Speaking a little later of taking the present rates of river erosion as a standard to estimate the chronology of the Glacial period, the same high authority remarks: "It no more affords a true and sufficient guide than it would be to take the tottering paces and weakened force of an old man as the measure of what that individual was, and what he could do, in his robust and active youth. It may be right to take the effects at present produced by a given power as the known quantity, a, but it is equally indispensable, in all calculations relative to the degree of those forces in past times, to take notice of the unknown quantity, x, although this, in the absence of actual experience, which cannot be had, can only be estimated by the results and by a knowledge of the contemporaneous physical conditions. It may be a complicated equation, but it is not to be avoided.[ER]

[ER] Prestwich’s Geology, vol. ii, pp. 520, 521.

“In this country and in the north of France broad valleys have been excavated to the depth of from about eighty to a hundred and fifty feet in glacial and post-glacial times. Difficult as it is by our present experience to conceive this to have been effected in a comparatively short geological term, it is equally, and to my mind more, difficult to suppose that man could have existed eighty thousand years or more, and that existing forms of our fauna and flora should have survived during two hundred and forty thousand years without modification or change.”[ES]

[ES] Ibid., p. 533.

The discussion of the age of the high-level river gravels of the Somme and other streams in northwestern Europe is not complete, however, without considering another possibility as to the mode of their deposition. The conclusion to which Mr. Alfred Tylor arrived, after a prolonged and careful study of the subject, was that the main valleys of the Somme and other streams in northern France and southern England were preglacial in their origin, and that the accumulations of gravel at high levels along their margin were due to enormous floods which characterised the closing portion of the great ice age, which he denominated the pluvial period.[ET] The credibility of floods large enough to accomplish the results manifest in the valley of the Somme is supported by reference to a flood which occurred on the Mulleer River, in India, in 1856, when a stream, which is usually insignificant, was so swollen by a rainfall of a single day that it rose high enough to sweep away an iron bridge the bottoms of whose girders were sixty-five feet above high-water mark. One iron girder weighing eighty tons was carried two miles down the river, and nearly buried in sand. The significance of these facts is enhanced by observing also that for fifteen miles above the bridge the fall of the river only averaged ten feet per mile. Floods to this extent are not uncommon in India. During the Glacial period spring freshets, must have been greatly increased by the melting of a large amount of snow and ice which had accumulated during the winter, and also by the formation of ice-gorges near the mouths of many of the streams. It is probable, also, that the accumulation of ice across the northern part of the German Ocean may have permanently flooded the streams entering that body of water; for it is by no means improbable that there was a land connection between England and France across the Straits of Dover until after the climax of the Glacial period. In support of his theory, Mr. Tylor points to the fact “that the gravel in the valley of the Somme at Amiens is partly derived from débris brought down by the river Somme and by the two rivers the Celle and the Arve, and partly consists of material from the adjoining higher grounds washed in by land floods,” and that the “Quaternary gravels of the Somme are not separated into two divisions by an escarpment of chalk parallel to the river,” but “thin out gradually as they slope from the high land down to the Somme.”

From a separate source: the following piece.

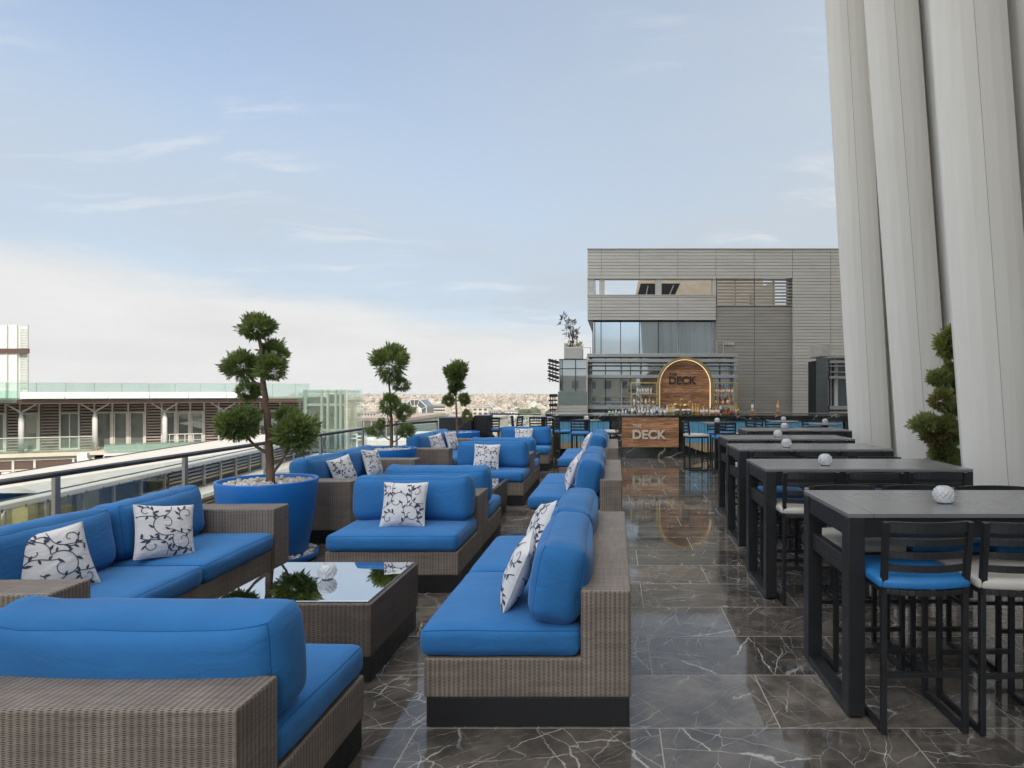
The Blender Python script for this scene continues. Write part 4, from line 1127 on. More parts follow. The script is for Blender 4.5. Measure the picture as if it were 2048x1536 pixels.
# flamingo ornaments
def flamingo(label, x, s, bent):
    t = thing('flamingo_ornament', label, 'ornament', (bx(x), YB + .44, CT), 0, 'gold flamingo ornaments')
    gp = M['gold']
    MB().lathe([(.05, 0), (.055, .01), (.05, .09), (.03, .11), (0, .11)], 20).build('stand', M['bottle_clear'] if bent else M['plinth'], t)
    mb = MB(); mb.tube([(.0, 0, .10), (-.005, 0, .2 * s)], .006, 6); mb.tube([(.02, .01, .10), (.012, .01, .2 * s)], .006, 6)
    # body: tapered egg, then neck in an S and a hooked beak
    body = []
    N = 12
    for k in range(N + 1):
        f = k / N; body.append(((-.13 + .20 * f) * s, 0, (.205 + .035 * math.sin(f * PI) + .02 * f) * s))
    mb.tube(body, [max(.004, .055 * s * math.sin(PI * min(1, (k / N) ** .7 * .98 + .02))) for k in range(N + 1)], 12)
    nk = [(.05, .23), (.085, .235), (.10, .27), (.085, .31), (.065, .345), (.07, .385), (.095, .405), (.12, .395)] if not bent else [(.03, .22), (.05, .24), (.045, .28), (.03, .31), (.05, .34), (.075, .36)]
    mb.tube([(a * s, 0, b * s) for a, b in nk], [.016 * s] * 2 + [.012 * s] * (len(nk) - 4) + [.015 * s, .020 * s], 8)
    e = nk[-1]; mb.tube([(e[0] * s, 0, e[1] * s), ((e[0] + .03) * s, 0, (e[1] - .012) * s), ((e[0] + .035) * s, 0, (e[1] - .045) * s)], [.016 * s, .010 * s, .003 * s], 8)
    mb.build('bird', gp, t)
flamingo('gold flamingo ornament with a raised curved neck under the arch', 1358, 1.0, False); flamingo('smaller gold flamingo head rising from a clear vase under the arch', 1378, .95, True)
# ------------------------------------------------------------------ the leaning white tower over the terrace
FH = 24.0
tw = thing('office_tower', 'pale tower of tall leaning folded fins rising beside the terrace', 'building', (6, 0, 0))
TO = (-6, 0, 0)
FINS = [(3.55, -13.8, .07), (3.30, -11.3, .07), (3.10, -8.8, .07), (2.95, -6.3, .07), (2.85, -3.8, .07), (2.85, -1.3, .07), (2.95, 1.2, .07), (3.12, 3.7, .072), (3.40, 6.2, .072), (3.85, 8.7, .073), (4.13, 11.3, .056)]
def loft(mb, plan, k, z0=0.0, z1=FH, m=None, close=True):
    a = mb.add([(x - k * z0, y, z0) for x, y in plan]); b = mb.add([(x - k * z1, y, z1) for x, y in plan]); n = len(plan)
    for i in range(n if close else n - 1):
        j = (i + 1) % n; mb.face((a + i, a + j, b + j, b + i), m[i] if m else 0)
    if close: mb.face([b + i for i in range(n)]); mb.face([a + i for i in reversed(range(n))])
for X0, Y0, k in FINS:
    mb = MB()
    pl = [(0, .015), (.028, -.012), (.10, -.075), (.20, -.122), (.318, -.148), (.324, -.148), (.45, -.148), (.57, -.128), (.665, -.095), (.672, -.06), (.70, .02), (.78, .10), (.80, .16), (.40, .22), (.02, .09)]
    loft(mb, [(X0 + x, Y0 + y) for x, y in pl], k, m=[0, 0, 0, 0, 1, 0, 0, 0, 1, 0, 0, 0, 0, 0, 0])
    mb.build('fin', [M['fin'], M['seam']], tw, TO, fix=True)
    mb = MB()      # base trim
    loft(mb, [(X0 + .03, Y0 + .01), (X0 + .32, Y0 - .13), (X0 + .66, Y0 - .08), (X0 + .66, Y0 + .2), (X0 + .1, Y0 + .2)], k, -.05, .0)
    mb.build('fin_base', M['frame_dark'], tw, TO, fix=True)
wallp = [(X0 + .79, Y0 + .15, k) for X0, Y0, k in FINS]
wallp = [(wallp[0][0], -16.0, .07)] + wallp + [(5.6, 12.6, .056), (8.0, 17.2, .05)]
mb = MB()
for (xa, ya, ka), (xb, yb, kb) in zip(wallp[:-1], wallp[1:]):
    i = mb.add([(xa, ya, 0), (xb, yb, 0), (xb - kb * FH, yb, FH), (xa - ka * FH, ya, FH)]); mb.face((i, i + 1, i + 2, i + 3))
    for f in (.18, .42):      # slim joints with fixings
        x = xa + (xb - xa) * f; y = ya + (yb - ya) * f; kk = ka + (kb - ka) * f
        mb.bar((x - .006, y, .02), (x - .006 - kk * FH, y, FH), .012, .02, 1)
        for z in range(1, 12): mb.box(x - kk * z - .020, x - kk * z - .004, y - .014, y + .014, z - .02, z + .02, 1)
mb.build('facade_wall', [M['fin_wall'], M['seam']], tw, TO, weld=True)
mb = MB()
core = [(x + .4, y) for x, y, k in wallp] + [(26, 17.2), (26, -16)]
loft(mb, core, .065)
mb.build('core', M['fin_wall'], tw, TO, fix=True)

# ------------------------------------------------------------------ helpers for facades measured on the photograph
def PB(mb, x0, x1, y0, y1, Y, d, m=0):
    return mb.box(wx(x0, Y), wx(x1, Y), Y, Y + d, wz(y1, Y), wz(y0, Y), m)
def part(root, name, mb, mats, **kw):
    l = root.location
    return mb.build(name, mats, root, (-l[0], -l[1], -l[2]), **kw)

# ------------------------------------------------------------------ the grey louvred building behind the bar
YF = 27.0
gb = thing('clad_building', 'tall grey building of ribbed metal panels with an open slot near its roof', 'building', (4, YF, -9))
JX = [1175, 1202.6, 1279, 1355.6, 1432, 1508.5, 1585, 1661.5, 1738, 1815]
rowh = 6.42
mb = MB(); md = MB(); y = 498.5
rng = random.Random(2)
while y < 856:
    for a, b in zip(JX[:-1], JX[1:]):
        yc = y + rowh / 2
        if 557 < yc < 590 and a < 1430: continue
        if yc > 640 and a < 1430: continue
        if a in (1432, 1508.5) and yc > 555:
            if yc < 612: PB(md, a + .7, b - .7, y + 1.4, y + rowh - 1.6, YF + .12, .10)
            else: PB(md, a + .4, b - .4, y + .7, y + rowh, YF + .12, .06)
            continue
        PB(mb, a + .35, b - .35, y + .75 , y + rowh, YF + rng.uniform(0, .006), .07)
    y += rowh
# pillars between the slots
for a, b in ((1176, 1187.5), (1198.5, 1209), (1311, 1323), (1425, 1431.5)): PB(mb, a, b, 557, 590.5, YF + .04, .3)
part(gb, 'cladding', mb, M['clad'])
part(gb, 'mesh_screen', md, M['clad_dark'])
mb = MB()
for r in ((1175.5, 1432, 499, 557), (1175.5, 1432, 590.5, 640), (1585, 1815, 499, 860), (1432, 1585, 499, 555)): PB(mb, *r, YF + .075, .25)
PB(mb, 1432, 1585, 611, 860, YF + .19, .2)
for x in (1432.5, 1470, 1508, 1546, 1583.5): PB(mb, x, x + 1.5, 555, 612, YF + .22, .05)
part(gb, 'backing', mb, M['groove'])
mb = MB(); PB(mb, 1174.5, 1815, 496.5, 498.6, YF - .03, .5); PB(mb, 1174.5, 1432, 556.2, 557.5, YF - .01, .4); PB(mb, 1174.5, 1432, 589.8, 591.2, YF - .01, .4)
mb.box(wx(1175, YF), wx(1175, YF) + .1, YF + .08, YF + 9, wz(640, YF), wz(497, YF))
part(gb, 'coping', mb, M['metal_grey'])
# glass storey
mb = MB(); PB(mb, 1185, 1432, 642, 712, YF + .35, .1)
part(gb, 'window_band', mb, M['win'])
mb = MB()
for x in (1185.5, 1189.5, 1202, 1241, 1279, 1317): PB(mb, x - .7, x + .7, 642, 712, YF + .26, .085)
PB(mb, 1185, 1432, 640.5, 643.5, YF + .25, .095)
part(gb, 'mullions', mb, M['frame_dark'])
mb = MB()
for x in (1355.5, 1358.5, 1390.5, 1424.5): PB(mb, x - 1.1, x + 1.1, 644, 712, YF + .24, .105)
PB(mb, 1430, 1432, 642, 712, YF + .2, .14)
part(gb, 'light_mullions', mb, M['metal_grey'])
mb = MB(); mb.box(wx(1185, YF) , wx(1432, YF), YF + .46, YF + 10, -9, wz(640, YF)); mb.box(wx(1585, YF), 14, YF + .5, YF + 1.0, -9, wz(500, YF)); mb.box(wx(1433, YF), wx(1584, YF), YF + .5, YF + .9, -9, wz(614, YF))
mb.prism([(wx(1175, YF), wz(640, YF)), (wx(1185, YF), wz(655, YF)), (wx(1185, YF), wz(640, YF))], YF + .05, YF + 6)
part(gb, 'core', mb, M['groove'], fix=True)
# small frame openings beside the glass
mb = MB()
for x in (1433, 1446): PB(mb, x, x + 1.6, 684, 712, YF + .06, .05)
for x in (1450, 1456.5, 1463): PB(mb, x, x + 4.5, 684.5, 690, YF + .07, .04)
part(gb, 'vent_frames', mb, M['frame_white'])
# penthouse behind the slot
ph = thing('roof_penthouse', 'beige rendered penthouse with slanting sides seen through the roof slot', 'building', (6, 31, 5.3))
YP = 31.0
def pz(x, y): return (wx(x, YP), wz(y, YP))
mb = MB(); mb.prism([pz(1264, 640), pz(1280, 545), pz(1500, 545), pz(1500, 640)], YP, YP + 5); part(ph, 'wall', mb, M['beige'], fix=True)
mb = MB()
mb.prism([pz(1275.5, 589), pz(1281.5, 567), pz(1311, 567), pz(1311, 600), pz(1273, 600)], YP - .01, YP + .4)
mb.prism([pz(1323, 600), pz(1323, 567), pz(1360.5, 567), pz(1345, 600)], YP - .01, YP + .4); part(ph, 'dark_opening', mb, M['dark_in'], fix=True)
mb = MB(); mb.bar((*[wx(1296, YP)], YP - .06, wz(572, YP)), (wx(1291, YP), YP - .06, wz(595, YP)), .05); mb.bar((wx(1347, YP), YP - .06, wz(571, YP)), (wx(1339, YP), YP - .06, wz(590, YP)), .05)
part(ph, 'brace', mb, M['metal_grey'])
mb = MB(); mb.box(wx(1500, 33), wx(1526, 33), 33, 36, 4, wz(553, 33)); mb.prism([(wx(1500, 32.6), wz(590, 32.6)), (wx(1546, 32.6), wz(562, 32.6)), (wx(1546, 32.6), wz(640, 32.6)), (wx(1500, 32.6), wz(640, 32.6))], 32.2, 32.9)
part(ph, 'stair_block', mb, M['cream'], fix=True)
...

Mr. Tylor’s reasoning seems especially cogent to one who stands on the ground where he can observe the size of the valley and the diminutive proportions of the present stream. Even if we do not grant all that is claimed by Mr. Tylor, it is difficult to resist the main force of his argument, and to avoid the conclusion that the valley of the Somme is largely the work of preglacial erosion, and has been, at any rate, only in slight degree deepened and enlarged during post-Tertiary time.

[ET] Proceedings of the Geological Society, London, November 8, 1867, pp. 103-126: Quarterly Journal of the Geological Society, February 1, 1869, pp. 57-100.

Summary.

In briefly summarising our conclusions concerning the question of man’s antiquity as affected by his known relations to the Glacial period, it is important, first, to remark upon the changes of opinion which have taken place with respect to geological time within the past generation. Under the sway of Sir Charles Lyell’s uniformitarian ideas, geologists felt themselves at liberty to regard geological time as practically unlimited, and did not hesitate to refer the origin of life upon the globe back to a period of 500,000,000 years. In the first edition of his Origin of Species Charles Darwin estimated that the time required for the erosion of the Wealden deposits in England was 306,662,400 years, which he spoke of as “a mere trifle” of that at command for establishing his theory of the origin of species through natural selection. In his second edition, however, he confesses that his original statement concerning the length of geological time was rash; while in later editions he quietly omitted it.